Come Alain Delon, che nel 1968 girò in Città Alta, sotto la direzione di Louis Malle, un episodio del film «Tre passi nel delirio». Come Ugo Pagliai, che vi soggiornò nel 1970 durante le riprese dello sceneggiato «Le cinque giornate di Milano», nel quale l’Agnello d’oro divenne addirittura protagonista «interpretando» il caffè La Bella Venezia, dove si incontravano Carlo Cattaneo e gli altri patrioti.

Ma in questi cinquant’anni la sua cucina e le sue 25 camere hanno stregato anche cantanti come Lucio Dalla, Francesco De Gregori, Fiorella Mannoia e Noa.
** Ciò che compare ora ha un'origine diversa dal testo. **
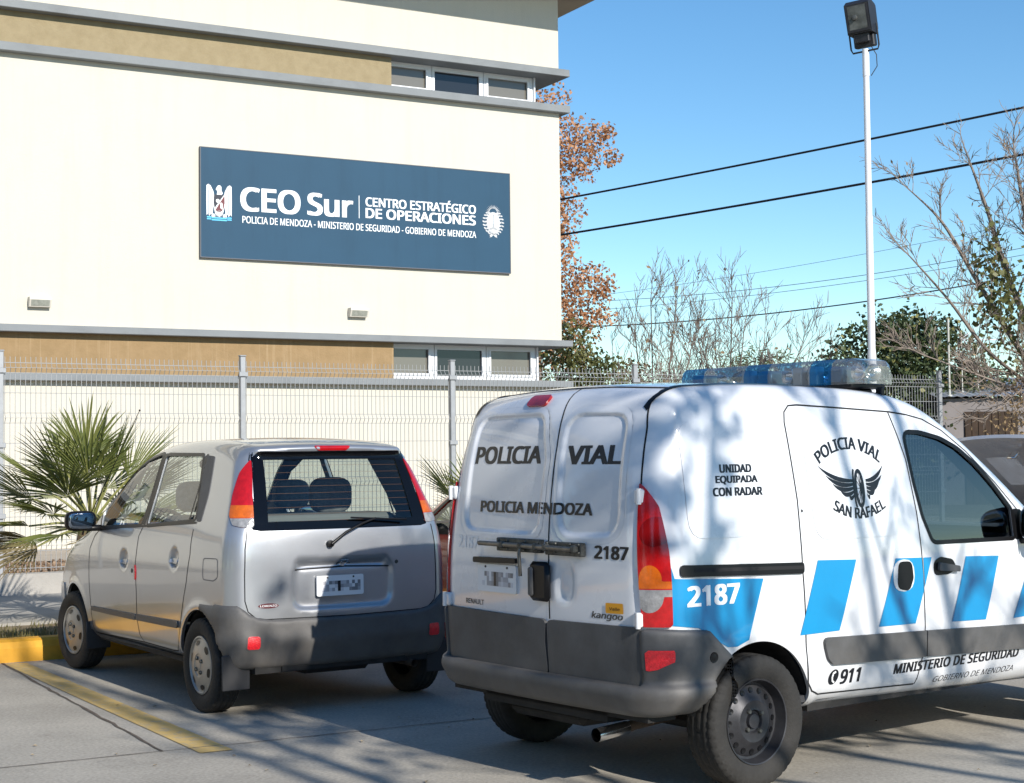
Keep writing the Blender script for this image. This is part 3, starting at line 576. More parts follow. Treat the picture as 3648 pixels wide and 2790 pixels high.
# ------------------------------------------------------------ trees
class TB:
    def __init__(s, seed, mn=.0055): s.mn = mn; s.r = np.random.default_rng(seed); s.V = []; s.F = []; s.tips = []
    def tube(s, pts, rs):
        n = 7 if rs[0] > .04 else (5 if rs[0] > .012 else 3); k = len(s.V); d, a, b = frame(Vector(pts[1])-Vector(pts[0])); a = np.array(a); b = np.array(b)
        for p, r in zip(pts, rs):
            for j in range(n): t = 2*math.pi*j/n; s.V.append(p+(a*math.cos(t)+b*math.sin(t))*r)
        for i in range(len(pts)-1):
            for j in range(n): s.F.append((k+i*n+j, k+i*n+(j+1) % n, k+(i+1)*n+(j+1) % n, k+(i+1)*n+j))
    def limb(s, pts, r0, r1, lev, dens, tw, up=.25):
        """a limb through given points with side branches"""
        pts = spline(pts, 5, False); n = len(pts); s.tube(pts, list(np.linspace(r0, r1, n)))
        for i in range(2, n):
            for _ in range(s.r.poisson(dens)):
                d = pts[i]-pts[i-1]; d = d/np.linalg.norm(d); s.br(pts[i], s.turn(d, s.r.uniform(.5, 1.1), up), tw*s.r.uniform(.5, 1.1)*(1-.4*i/n), max(.3*(r0+(r1-r0)*i/n), s.mn*1.3), lev, up)
        d = pts[-1]-pts[-2]; s.br(pts[-1], d/np.linalg.norm(d), tw*.7, r1, lev, up)
    def turn(s, d, a, up):
        q = s.r.normal(size=3); q -= d*(q@d); q /= np.linalg.norm(q); v = d*math.cos(a)+q*math.sin(a)+np.array([0, 0, up]); return v/np.linalg.norm(v)
    def br(s, p, d, L, r, lev, up=.25):
        n = 4; pts = [np.array(p)]; 
        for i in range(n): d = d+s.r.normal(size=3)*.075+np.array([0, 0, up*.18]); d = d/np.linalg.norm(d); pts.append(pts[-1]+d*L/n)
        s.tube(pts, list(np.linspace(r, r*.5, n+1))); s.tips += pts[2:]
        if lev <= 0: return
        for i in range(1, n+1):
            for _ in range(1 if i < n else 2):
                if s.r.random() < .86: s.br(pts[i], s.turn(d, s.r.uniform(.35, .85), up), L*s.r.uniform(.45, .72), max(r*.6, s.mn), lev-1, up)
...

Giornalisti e scrittori come Indro Montanelli e Carlo Castellaneta. Architetti e designer come Philippe Stark. Ballerini come Carla Fracci e Don Lurio. Campioni dello sport come il ciclista Franco Bitossi, che qui alloggiò in maglia rosa durante il Giro d’Italia del 1971. Astronauti come Franco Malerba. E naturalmente, grandi bergamaschi come Ermanno Olmi, Giulio Bosetti o Gianandrea Gavazzeni. Accanto ai quali non è però mai mancata la Bergamo della gente, di chi passava semplicemente per un bicchiere, un caffè e quattro chiacchiere. La Bergamo del fabbro poeta Pietro Scuri, di don Vitale Pellegrini, storico cappellano delle carceri, di don Tarcisio Ferrari, all’epoca segretario del vescovo Gaddi. Perché il glocal è moda recente, ma questo è sempre stato l’Agnello d’oro: un’eccellenza di livello internazionale, profondamente radicata nel tessuto sociale del cuore più vero di Bergamo.